Sometimes, the way humans phrase something makes the underlying logic needlessly complex, even though it makes perfect sense for us.
Annoyingly, the added logical complexity takes more time and effort in code than it does for a human to understand it, which leads to "human logic" sometimes making certain twists and bends (because it's not that hard for a human to take it into account), without considering how much more effort this may require in coding terms.
Tangentially, this is what makes government IT projects so difficult. Most governmental rules and regulations grew organically based on what made sense to the humans who discussed it at the time. The government doesn't hire a logician to refactor their rules for simplicity.
- A company has a list of departments, and a list of available phone numbers.
- A department has one phone number, and this phone number must be part of the company's list of available phone numbers.
This makes sense on a human level, but on a logical level, there's some duplication going on. You're registering the same phone number twice.
Having more than one source of truth inherently opens the door to all the effort that goes into making sure the sources of truth are synced up, and who to trust when they contradict one another.
It is significantly more efficient to change your approach so that there is only one source of truth, because this bypasses the need for making sure everything stays in sync with one another.
To that end, it makes more sense to rephrase your requirements (or, more precisely, changing your technical interpretation of the existing requirements).

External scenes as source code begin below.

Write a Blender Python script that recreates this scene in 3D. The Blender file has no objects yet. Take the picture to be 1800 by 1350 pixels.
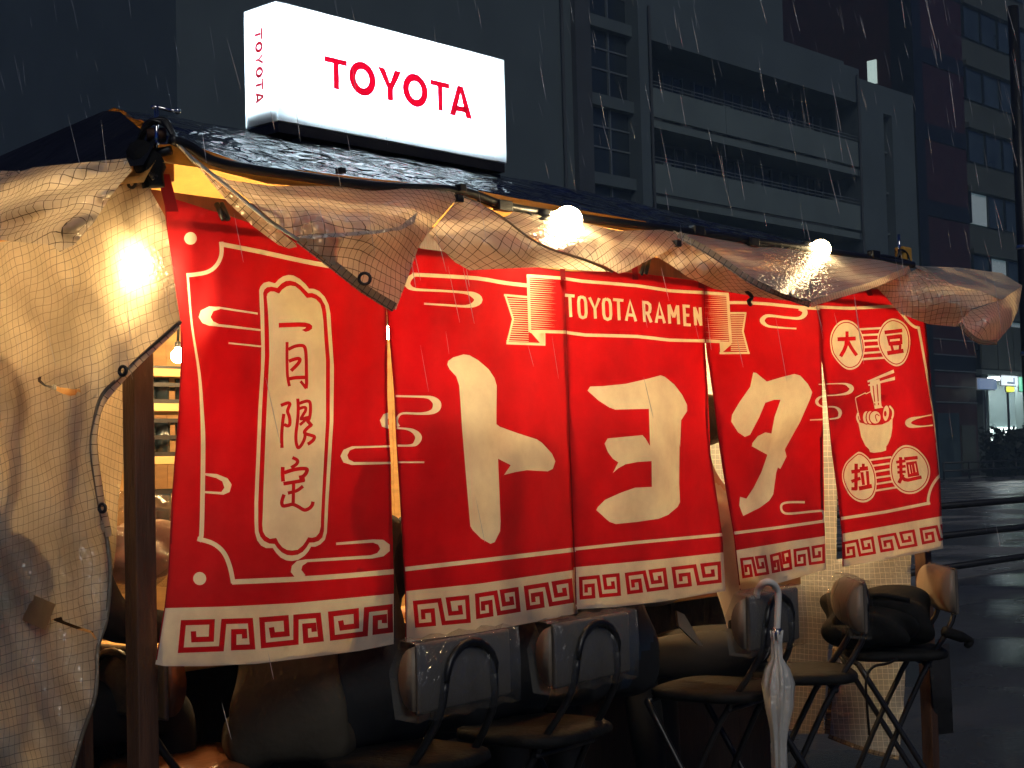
import bpy, bmesh, math, random
import numpy as np
from mathutils import Vector, Matrix
from mathutils.geometry import delaunay_2d_cdt
random.seed(7); rng = np.random.default_rng(7)
R = math.radians
sc = bpy.context.scene
col = sc.collection

# ------------------------------------------------------------------ camera
FPX = 2704.0; W0, H0 = 1800, 1350          # focal length in pixels of the 1800x1350 photograph
YAW, PIT, ROL = .8322, .0515, -.0260
CAM = np.array([-1.7914, -2.5868, 1.4014])
fwd = np.array([math.sin(YAW)*math.cos(PIT), math.cos(YAW)*math.cos(PIT), math.sin(PIT)])
rgt = np.array([math.cos(YAW), -math.sin(YAW), 0.]); upv = np.cross(rgt, fwd)
rgt, upv = math.cos(ROL)*rgt + math.sin(ROL)*upv, -math.sin(ROL)*rgt + math.cos(ROL)*upv
cd = bpy.data.cameras.new('camera'); cam = bpy.data.objects.new('camera', cd); col.objects.link(cam)
cd.sensor_width = 36; cd.lens = FPX/W0*36; cd.clip_start = .05; cd.clip_end = 2000
m = Matrix.Identity(4)
for i in range(3):
    m[i][0], m[i][1], m[i][2], m[i][3] = rgt[i], upv[i], -fwd[i], CAM[i]
cam.matrix_world = m
sc.camera = cam
sc.render.resolution_x, sc.render.resolution_y = 1024, 768

# ------------------------------------------------------------------ night sky and weak overall light of the street
w = bpy.data.worlds.new('World'); sc.world = w; w.use_nodes = True
nt = w.node_tree; bg = nt.nodes['Background']
sky = nt.nodes.new('ShaderNodeTexSky'); sky.sky_type = 'NISHITA'; sky.sun_disc = False
SUN_EL, SUN_AZ = R(38), R(180+28)
sky.sun_elevation = R(2); sky.sun_rotation = SUN_AZ; sky.ozone_density = 6; sky.air_density = 1.0; sky.dust_density = .3
mx = nt.nodes.new('ShaderNodeMix'); mx.data_type = 'RGBA'; mx.blend_type = 'MULTIPLY'; mx.inputs[0].default_value = 1
mx.inputs[7].default_value = (.16, .38, 1.0, 1)
nt.links.new(sky.outputs[0], mx.inputs[6]); nt.links.new(mx.outputs[2], bg.inputs[0]); bg.inputs[1].default_value = .06
sd = bpy.data.lights.new('sun', 'SUN'); sun = bpy.data.objects.new('sun', sd); col.objects.link(sun)
sd.energy = .72; sd.angle = R(25); sd.color = (1., .97, .90)
# direction the light comes from: azimuth measured from +Y towards +X
sv = Vector((math.sin(SUN_AZ)*math.cos(SUN_EL), math.cos(SUN_AZ)*math.cos(SUN_EL), math.sin(SUN_EL)))
sun.rotation_euler = sv.to_track_quat('Z', 'Y').to_euler()
sc.view_settings.view_transform = 'Standard'; sc.view_settings.look = 'None'
sc.view_settings.exposure = 0; sc.view_settings.gamma = 1
sc.render.engine = 'CYCLES'
cy = sc.cycles; cy.use_denoising = True; cy.max_bounces = 6; cy.transparent_max_bounces = 16
cy.diffuse_bounces = 3; cy.glossy_bounces = 4; cy.transmission_bounces = 6; cy.sample_clamp_indirect = 6; cy.sample_clamp_direct = 0
cy.use_adaptive_sampling = True; cy.adaptive_threshold = .02; cy.adaptive_min_samples = 24; cy.volume_bounces = 0
cy.caustics_reflective = False; cy.caustics_refractive = False

# ------------------------------------------------------------------ geometry helpers
def ray(x, y): return fwd + rgt*(x-W0/2)/FPX - upv*(y-H0/2)/FPX
def PY(x, y, yy=0.):
    d = ray(x, y); return CAM + d*((yy-CAM[1])/d[1])
def PX(x, y, xx=0.):
    d = ray(x, y); return CAM + d*((xx-CAM[0])/d[0])
def PZ(x, y, zz=0.):
    d = ray(x, y); return CAM + d*((zz-CAM[2])/d[2])
def zm(x0, y0, s, pts): return [(x0+p[0]/s, y0+p[1]/s)+tuple(p[2:]) for p in pts]

def meta(o, label=None, cat=None, group=None, kind=None):
    if label: o['label'] = label
    if cat: o['category'] = cat
    if group: o['group'] = group
    if kind: o['kind'] = kind
    return o
def empty(name, loc=(0, 0, 0), rz=0, **k):
    o = bpy.data.objects.new(name, None); col.objects.link(o); o.location = loc; o.rotation_euler = (0, 0, rz); o.empty_display_size = .1
    return meta(o, **k)
def link(name, me, mats, parent=None, smooth=False, **k):
    if not isinstance(mats, (list, tuple)): mats = [mats]
    o = bpy.data.objects.new(name, me); col.objects.link(o)
    if not me.materials:
        for mm in mats: me.materials.append(mm)
    if smooth: me.polygons.foreach_set('use_smooth', [True]*len(me.polygons))
    if parent: o.parent = parent
    return meta(o, **k)
def copy_tree(o, parent=None):
    c = o.copy(); col.objects.link(c); c.parent = parent
    for ch in [q for q in bpy.data.objects if q.parent == o]: copy_tree(ch, c)
    return c

class MB:
    def __init__(s): s.v = []; s.f = []; s.mi = []
    def add(s, vs, fs, mi=0):
        b = len(s.v); s.v += [tuple(map(float, v)) for v in vs]; s.f += [tuple(b+i for i in f) for f in fs]; s.mi += [mi]*len(fs); return s
    def box(s, x0, x1, y0, y1, z0, z1, mi=0):
        return s.add([(x0, y0, z0), (x1, y0, z0), (x1, y1, z0), (x0, y1, z0), (x0, y0, z1), (x1, y0, z1), (x1, y1, z1), (x0, y1, z1)],
                     [(0, 3, 2, 1), (4, 5, 6, 7), (0, 1, 5, 4), (1, 2, 6, 5), (2, 3, 7, 6), (3, 0, 4, 7)], mi)
    def tube(s, pts, r, n=8, caps=True, mi=0):
        pts = [np.array(p, float) for p in pts]; N = len(pts)
        rr = r if isinstance(r, (list, tuple)) else [r]*N
        vs = []; prev = None
        for i in range(N):
            t = pts[min(i+1, N-1)]-pts[max(i-1, 0)]; t = t/(np.linalg.norm(t)+1e-12)
            if prev is None:
                a = np.array([0, 0, 1.]) if abs(t[2]) < .9 else np.array([1., 0, 0])
                u = np.cross(t, a)
            else: u = prev - t*(prev@t)
            u = u/(np.linalg.norm(u)+1e-12); prev = u; v = np.cross(t, u)
            for k in range(n):
                a = 2*math.pi*k/n; vs.append(pts[i]+rr[i]*(math.cos(a)*u+math.sin(a)*v))
        fs = [(i*n+k, i*n+(k+1) % n, (i+1)*n+(k+1) % n, (i+1)*n+k) for i in range(N-1) for k in range(n)]
        if caps: fs += [tuple(range(n-1, -1, -1)), tuple((N-1)*n+k for k in range(n))]
        return s.add(vs, fs, mi)
    def lathe(s, prof, c=(0, 0, 0), n=20, mi=0):
        vs = [(c[0]+r*math.cos(2*math.pi*k/n), c[1]+r*math.sin(2*math.pi*k/n), c[2]+z) for r, z in prof for k in range(n)]
        N = len(prof); fs = [(i*n+k, i*n+(k+1) % n, (i+1)*n+(k+1) % n, (i+1)*n+k) for i in range(N-1) for k in range(n)]
        fs += [tuple(range(n-1, -1, -1)), tuple((N-1)*n+k for k in range(n))]
        return s.add(vs, fs, mi)
    def mesh(s, name):
        me = bpy.data.meshes.new(name); me.from_pydata(s.v, [], s.f); me.update()
        if any(s.mi): me.polygons.foreach_set('material_index', s.mi)
        return me
    def build(s, name, mats, parent=None, smooth=False, bevel=0, **k):
        o = link(name, s.mesh(name), mats, parent, smooth, **k)
        if bevel:
            b = o.modifiers.new('bevel', 'BEVEL'); b.width = bevel; b.segments = 2; b.limit_method = 'ANGLE'; b.angle_limit = R(40)
        return o

def catmull(pts, n=6, closed=False):
    P = [np.array(p, float) for p in pts]; N = len(P); out = []
    rngi = range(N) if closed else range(N-1)
    for i in rngi:
        g = (lambda j: P[j % N]) if closed else (lambda j: P[min(max(j, 0), N-1)])
        p0, p1, p2, p3 = g(i-1), g(i), g(i+1), g(i+2)
        for k in range(n):
            t = k/n; out.append(.5*((2*p1)+(-p0+p2)*t+(2*p0-5*p1+4*p2-p3)*t*t+(-p0+3*p1-3*p2+p3)*t**3))
    if not closed: out.append(P[-1])
    return [tuple(p) for p in out]

def stroke(pts, w=None, smooth=0, closed=False):
    """outline polygon(s) of a polyline; width w, or third coordinate of the points"""
    if w is not None: pts = [(p[0], p[1], w) for p in pts]
    if smooth: pts = catmull(pts, smooth, closed)
    P = np.array(pts, float); N = len(P); L = []; Rr = []
    for i in range(N):
        if closed: a, b = P[(i-1) % N, :2], P[(i+1) % N, :2]; c = P[i, :2]
        else: a, b, c = P[max(i-1, 0), :2], P[min(i+1, N-1), :2], P[i, :2]
        d1 = c-a; d2 = b-c
        if np.linalg.norm(d1) < 1e-9: d1 = d2
        if np.linalg.norm(d2) < 1e-9: d2 = d1
        d1 = d1/np.linalg.norm(d1); d2 = d2/np.linalg.norm(d2)
        n1 = np.array([-d1[1], d1[0]]); n2 = np.array([-d2[1], d2[0]]); mm = n1+n2; q = np.linalg.norm(mm)
        if q < .3: mm = n1; k = 1
        else: mm = mm/q; k = min(1/max(mm@n1, .5), 1.6)
        h = P[i, 2]/2*k
        L.append(tuple(c+mm*h)); Rr.append(tuple(c-mm*h))
    if closed: return [L, Rr[::-1]]
    return [L+Rr[::-1]]

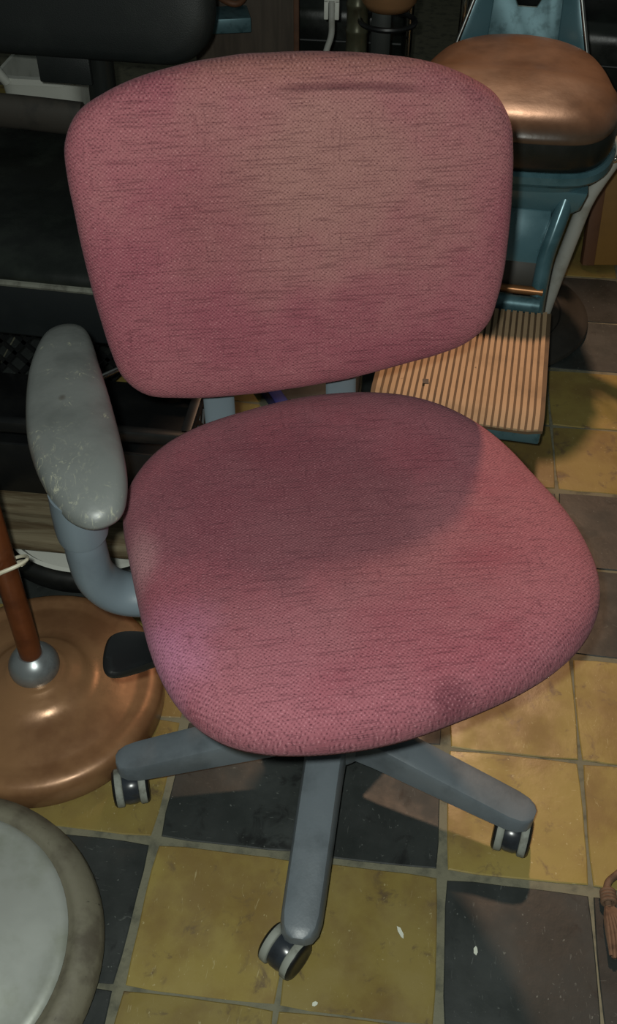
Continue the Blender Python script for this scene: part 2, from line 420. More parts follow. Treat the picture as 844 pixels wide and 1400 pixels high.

In the end, it will look the same to the end user, but the internal implementation can be changed to make things easier on you:
- A department has one phone number.
- A company has a list of departments, and a list of additional phone numbers.
- The company should have an "all phone numbers" property which is the combination of all of its departments' phone numbers and the company's additional phone numbers.
Note that the last bullet point could also be an implementation on the UI level. It depends on where you need to be able to access a full list of phone numbers.
It looks exactly the same to a user, but now you don't have to write any validation logic, nor do you open yourself up to having contradicting sources of information.
Although this invariant exists, I have decided to model Company and Department as separate aggregate roots
If the sole reason for splitting these into two aggregate roots was because of this phone number duplication; the above approach avoids this issue and renders the need to separate your aggregate roots moot.
[From your comment] No, a department should always be inside a company
This further suggests that you should not have split these into two aggregate roots.